Anche il giudice di Trump ce l'ha con Trump. Ma alla Giustizia è il giorno del suo sceriffo

Per Neil Gorsuch le dure accuse ai magistrati del presidente sono "scoraggianti"

Anche il giudice di Trump ce l'ha con Trump. Ma alla Giustizia è il giorno del suo sceriffo

Tutto sta a scegliere tra la gratitudine e l'appartenenza perché il problema, diceva Lyndon Baines Johnson non è fare la cosa giusta, è sapere quale sia la cosa giusta. Neil Gorsuch, il nono giudice della Corte Suprema, l'uomo che sta sulla linea di confine nella massima assise tra conservatori e progressisti, l'uomo che ha in mano il futuro della società americana, è anche il giudice al quale Trump in persona ha consegnato poco più di una settimana fa il seggio della Corte suprema lasciato vacante dal fu Antonin Scalia, seggio che i democratici avrebbero preferito mille volte veder occupato da Merrick Garland, perché Gorsuch la legge non la interpreta per gli amici e la applica ai nemici, ma la applica e basta. Così in fondo non stupisce che sul muro contro muro che oppone The Donald alla magistratura sul bando agli immigrati, Gorsuch abbia preso le parti dei suoi definendo senza tremare «demoralizzanti» e «scoraggianti» gli attacchi del suo benefattore alla casta togata sul «Muslim ban». Cioè i tweet con cui Trump definisce il magistrato Robart, quello che gli ha bloccato il bando, un «cosiddetto giudice» le cui «ridicole opinioni tolgono applicazione della legge al Paese». E poi: «Non voglio definire il tribunale di parte ma i tribunali sembrano così politicizzati».

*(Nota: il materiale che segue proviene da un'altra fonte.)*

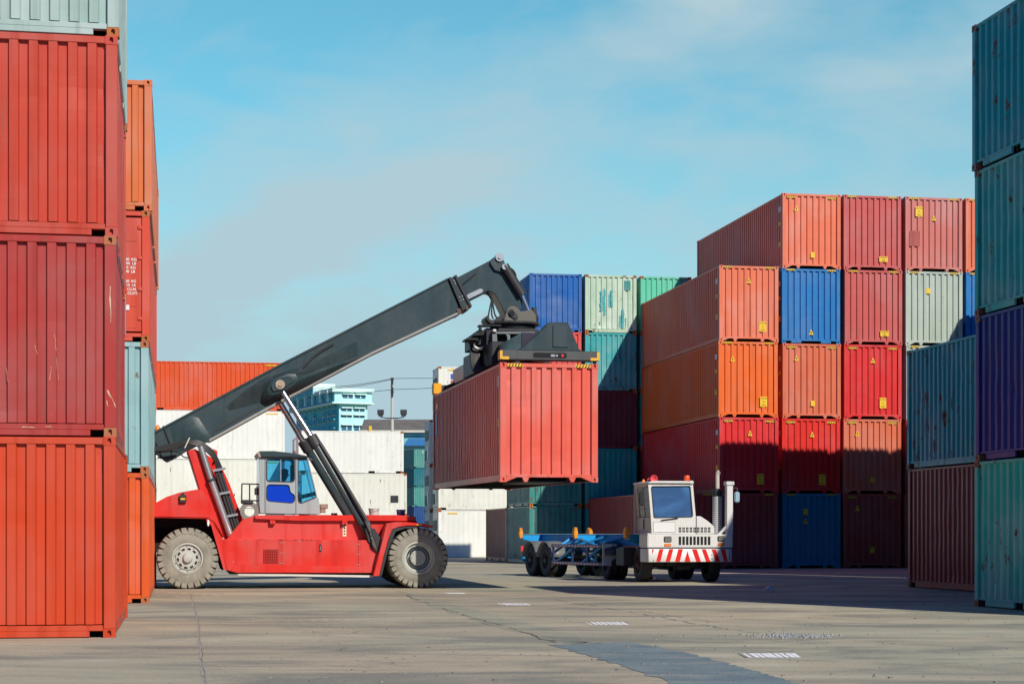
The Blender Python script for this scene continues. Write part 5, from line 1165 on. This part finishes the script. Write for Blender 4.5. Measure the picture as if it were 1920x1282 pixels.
def quad3(name, pts, mat, t=(0, 0, 0), par=tcab):
    mb = MB(); n = len(pts); mb.add(list(pts)+[tuple(Vector(p)+Vector(t)) for p in pts], [tuple(range(n)), tuple(range(2*n-1, n-1, -1))]+[(i, n+i, n+(i+1) % n, (i+1) % n) for i in range(n)]); return mb.build(name, mat, par, bevel=.006)
# left side: lower panel, posts, window, door
xl = TL[0]; xb = BL[0]
zw = BL[1]+.02
quad3('side_panel', [(xb, CB+.05, ZB), (xb, CB+CL, ZB), (xb-.0, CB+CL, zw), (xb, CB+.05, zw)], tside, (.04, 0, 0))
quad3('side_post', [(xb, CB+.05, zw), (xb, CB+.16, zw), (xl, CB+.16, ZT), (xl, CB+.05, ZT)], tside, (.04, 0, 0))
quad3('side_post', [(xb, CB+.62, zw), (xb, CB+.72, zw), (xl, CB+.72, ZT), (xl, CB+.62, ZT)], tside, (.04, 0, 0))
quad3('side_post', [(xb, CB+1.15, zw), (xb, CB+CL, zw), (xl, CB+CL, ZT), (xl, CB+1.15, ZT)], tside, (.04, 0, 0))
for (a, b) in ((.16, .62), (.72, 1.15)): quad3('side_window', [(xb+.02, CB+a, zw), (xb+.02, CB+b, zw), (xl+.02, CB+b, ZT-.08), (xl+.02, CB+a, ZT-.08)], glass('cab side glass', (.25, .36, .42, 1), .1), (.006, 0, 0))
quad3('side_post', [(xl, CB+.05, ZT-.10), (xl, CB+CL, ZT-.10), (xl, CB+CL, ZT), (xl, CB+.05, ZT)], tside, (.04, 0, 0))
mb = MB(); mb.box(xb-.004, xb, CB+.60, CB+.615, ZB+.1, zw); mb.box(xb-.004, xb, CB+.05, CB+CL, ZB+.48, ZB+.49); mb.box(xb-.01, xb, CB+.68, CB+.74, ZB+.15, ZB+.42); mb.build('door_gap', M['void'], tcab, smooth=0)
# right side, back
quad3('side_panel', [(BR[0], CB+.05, ZB), (BR[0], CB+CL, ZB), (BR[0], CB+CL, BR[1]), (BR[0], CB+.05, BR[1])], tw_, (-.04, 0, 0))
quad3('side_post', [(BR[0], CB+.05, BR[1]), (BR[0], CB+.16, BR[1]), (TR[0], CB+.16, ZT), (TR[0], CB+.05, ZT)], tw_, (-.04, 0, 0)); quad3('side_post', [(BR[0], CB+1.2, BR[1]), (BR[0], CB+CL, BR[1]), (TR[0], CB+CL, ZT), (TR[0], CB+1.2, ZT)], tw_, (-.04, 0, 0))
MB().box(xl, TR[0], CB+CL-.04, CB+CL, ZB, ZT).build('rear_panel', tside, tcab)
rf = MB().prism([(xl-.02, ZT-.01), (TR[0]+.03, ZT-.01), (TR[0]+.03, ZT+.045), (TR[0]-.2, ZT+.06), (xl+.2, ZT+.06), (xl-.02, ZT+.03)], CB-.06, CB+CL+.05).build('roof', tw_, tcab, bevel=.012)
MB().box(.02, BR[0]+.0, .12, 1.5, z1, ZB+.02).build('cab_base', tw_, TT, bevel=.01)
# access panel and louvres
mb = MB(); a = TF.q(1225, 997.5, CB); b = TF.q(1265.5, 978.5, CB); w_ = .008
for bx in ((a[0], b[0], a[1]-w_, a[1]), (a[0], b[0], b[1], b[1]+w_), (a[0]-w_, a[0], a[1], b[1]), (b[0], b[0]+w_, a[1], b[1])): mb.box(bx[0], bx[1], CB-.003, CB-.001, bx[2], bx[3])
mb.build('access_panel_gap', M['void'], tcab, smooth=0)
MB().box(a[0]+.0, b[0], CB-.012, CB-.003, a[1], b[1]).build('access_panel', plain('cleaner white', (.74, .74, .73, 1), .4, var=.04), tcab, bevel=.01)
mb = MB(); mb.tube(T3(1240, 974.5, CB-.04), T3(1272, 970.5, CB-.04), .012, 6); mb.build('wiper', M['black'], tcab)
# hood on the right
hd = tp('engine_hood', [(1305.4, 968), (1313.5, 967), (1327, 976), (1339.5, 986.5), (1339.8, 1000.8), (1305.4, 1000.8)], CB+.0, 1.9, tw_, bevel=.02, seg=2)
mb = MB()
for i in range(9):
    for dx in (0, 2.6):
        for (ya, yb) in ((988, 992.2), (993.3, 997.5)):
            a = TF.q(1272.6+6.85*i+dx, yb, CB); b = TF.q(1272.6+6.85*i+dx+1.9, ya, CB); mb.box(a[0], b[0], CB-.006, CB-.002, a[1], b[1])
mb.build('louvres', M['void'], hd, smooth=0)
mb = MB()
x_, za = TF.q(1305, 968, CB); mb.box(x_-.006, x_+.006, CB-.004, CB+.04, ZB, za); mb.box(.0, TW-.5, CB-.012, CB+.0, ZB-.02, ZB-.006); mb.build('panel_gap', M['void'], TT, smooth=0)
# exhaust
perf = NT('perforated heat shield'); v = perf.n('TexCoord').outputs['Object']
sx = perf.n('SeparateXYZ'); perf.L.new(v, sx.inputs[0]); ang = perf.math('ARCTAN2', sx.outputs[1], sx.outputs[0])
cu = perf.n('CombineXYZ'); perf.L.new(perf.math('MULTIPLY', ang, 3.5), cu.inputs[0]); perf.L.new(perf.math('MULTIPLY', sx.outputs[2], 17), cu.inputs[1])
vo = perf.n('TexVoronoi'); vo.voronoi_dimensions = '2D'; vo.inputs['Scale'].default_value = 1.0; vo.inputs['Randomness'].default_value = 0; perf.L.new(cu.outputs[0], vo.inputs['Vector'])
perf.set(perf.b.inputs['Base Color'], perf.mix(perf.step(vo.outputs['Distance'], .20, .27), (.01, .01, .01, 1), (.60, .60, .57, 1))); perf.b.inputs['Metallic'].default_value = .15; perf.b.inputs['Roughness'].default_value = .45
ex = T3(1345, 1000, .75); zA = TF.q(1345, 930, .75)[1]
e_ = MB().lathe([(.13, 0), (.135, .02), (.135, zA-ex[2]), (.12, zA-ex[2]+.01), (.02, zA-ex[2]+.01)], (0, 0, 0), (0, 0, 1), 28).build('exhaust_silencer', perf.mat, TT, loc=ex)
MB().lathe([(.135, zA-ex[2]), (.145, zA-ex[2]+.01), (.145, zA-ex[2]+.12), (.11, zA-ex[2]+.2), (.06, zA-ex[2]+.22)], (0, 0, 0), (0, 0, 1), 24).build('exhaust_collar', M['dark'], e_)
zT = TF.q(1345, 884, .75)[1]-ex[2]
MB().path([(0, 0, zA-ex[2]+.15), (0, 0, zT-.12), (.015, -.01, zT-.03), (.05, -.03, zT)], .062, 14).build('exhaust_pipe', M['concrete'], e_)
# post with cap, brace and mirrors
pA = T3(1367, 1001, .30); zP = TF.q(1367, 909, .30)[1]
po = MB().box(pA[0]-.09, pA[0]+.09, .22, .42, pA[2]-.02, zP).build('guard_post', tw_, TT, bevel=.01)
MB().box(pA[0]-.115, pA[0]+.125, .19, .45, zP-.01, zP+.10).build('post_cap', tw_, po, bevel=.015)
MB().obox(Vector(T3(1354.5, 994.5, .3)), (.125, 0, .125), (0, .05, 0), (-.025, 0, .025)).build('brace', tw_, po, bevel=.006)
mm = MB().path([T3(1368, 914, .25), T3(1382, 914.5, .2), T3(1383, 924, .2)], .009, 6, 1).build('mirror_arm', M['galv'], TT)
MB().obox(T3(1382, 931.5, .18), (.075, 0, 0), (0, .03, 0), (0, 0, .15)).build('mirror', plain('pale blue mirror back', (.30, .45, .55, 1), .3), mm, bevel=.025, seg=2)
mm = MB().path([T3(1214, 912, .25), T3(1200, 918, .1), T3(1198, 950, .1), T3(1204, 953, .1)], .010, 6, 1).build('mirror_arm', M['dark'], TT)
MB().obox(T3(1203, 934, .08), (.075, -.02, 0), (.0, .03, 0), (0, 0, .21)).build('mirror', M['black'], mm, bevel=.03, seg=2)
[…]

Parole senza se e senza ma quelle di Gorsuch che servirebbero a tranquillizzare gli americani sul fatto che lui non guarderà in faccia nessuno. Ed è solo un caso che l'esternazione abbia coinciso con il giuramento del senatore ultraconservatore dell'Alabama Jeff Sessions al Dipartimento della Giustizia che ha usato parole opposte per prendere possesso dello scranno, anche perché pare sia lui l'eminenza grigia ispiratrice del «Muslim ban»: «Abbiamo bisogno di un sistema legale di immigrazione e di porre fine a questa illegalità che minaccia la sicurezza pubblica». «Sarà un grande protettore del popolo» lo ha salutato The President.

E siccome le giornate di Trump durano 36 ore e il tempo anche se non è più denaro non va perduto ieri ha promesso alle compagnie aeree americane un piano fiscale «fenomenale» che verrà presentato nel giro di due-tre settimane facendo subito volare Wall Street; combattuto i Sioux della riserva di Standing Rock che hanno presentato ricorso contro il progetto dell'oleodotto del North Dakota, dopo che la società costruttrice ha ottenuto l'autorizzazione federale del governo di scavare sotto il fiume Missouri; chiesto, per voce di una delle sue collaboratrici, Kellyanne Conway, di comprare i vestiti del brand di Ivanka Trump dopo che la catena di negozi Nordstorm ha smesso di venderli: «Uscite e comprate cose di Ivanka è una linea di abbigliamento meravigliosa». Quando si dice amore di papà.

E se Theresa May lo ha schiaffeggiato senza ragione («Le politiche di Trump sono sbagliate e divisive, noi non le

adotteremo mai»), come se la Brexit riguardasse altri, Pechino ha salutato con soddisfazione la lettera del tycoon: «Insieme abbiamo la responsabilità di proteggere la pace e promuovere lo sviluppo». Almeno la Cina è più vicina.